Yeah, this is maddening.

sage: gap.eval('  for n in [1..10] do       for m in [1..10] do             Print(m*n);             Print(" - ");         od;       Print("n"); od;')
''
sage: gap_console()
GAP4, Version: 4.4.12 of 17-Dec-2008, i686-apple-darwin10.8.0-gcc
gap>   for n in [1..10] do       for m in [1..10] do             Print(m*n);             Print(" - ");         od;       Print("n"); od;        
1 - 2 - 3 - 4 - 5 - 6 - 7 - 8 - 9 - 10 - n2 - 4 - 6 - 8 - 10 - 12 - 14 - 16 - 
18 - 20 - n3 - 6 - 9 - 12 - 15 - 18 - 21 - 24 - 27 - 30 - n4 - 8 - 12 - 16 - 
20 - 24 - 28 - 32 - 36 - 40 - n5 - 10 - 15 - 20 - 25 - 30 - 35 - 40 - 45 - 
50 - n6 - 12 - 18 - 24 - 30 - 36 - 42 - 48 - 54 - 60 - n7 - 14 - 21 - 28 - 
35 - 42 - 49 - 56 - 63 - 70 - n8 - 16 - 24 - 32 - 40 - 48 - 56 - 64 - 72 - 
80 - n9 - 18 - 27 - 36 - 45 - 54 - 63 - 72 - 81 - 90 - n10 - 20 - 30 - 40 - 
50 - 60 - 70 - 80 - 90 - 100 - ngap> 
sage: 
gvol commented 12 years ago
comment:3

There are two ways that sage sends data to GAP. The first is to send it line by line, and the second is to send it via a file. This last is used when there is a lot of data because, IIRC, it's faster. However, this messes up the use of stdout e.g. Print. So what's happening is if the input is long enough, it goes to a file. That's why removing some of the prints makes a difference. You can also get the same effect by adding a bunch of spaces in the middle (they are stripped from the beginning and the end).

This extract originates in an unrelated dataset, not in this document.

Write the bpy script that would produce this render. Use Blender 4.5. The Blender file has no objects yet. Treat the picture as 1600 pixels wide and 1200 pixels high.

One way around this is to use

gap.eval(...., allow_use_file=False)

which allows you to see that this is in fact the cause of the problem. The second method is to change the cutoff (default is 100)

gap._eval_using_file_cutoff = 1000

or disable it entirely

self._eval_using_file_cutoff = None

You can set it in ~/.sage/init.sage to make it "permanent".

As for a truly permanent solution, we could try disabling it if we see a function that prints to stdout like Print or Display, but it wouldn't work for custom functions. I don't think there is a way around this based on how GAP is currently written (except not using a file), but I could be wrong.

kcrisman commented 12 years ago
comment:4

Hmm, I don't know that one would want to completely disable it, but at least MUCH better documentation on exactly when to expect this problem - and how to work around it, like your suggestions - would be really helpful to close this ticket.

Also, how horrible would it be to expand the cutoff to something higher in general?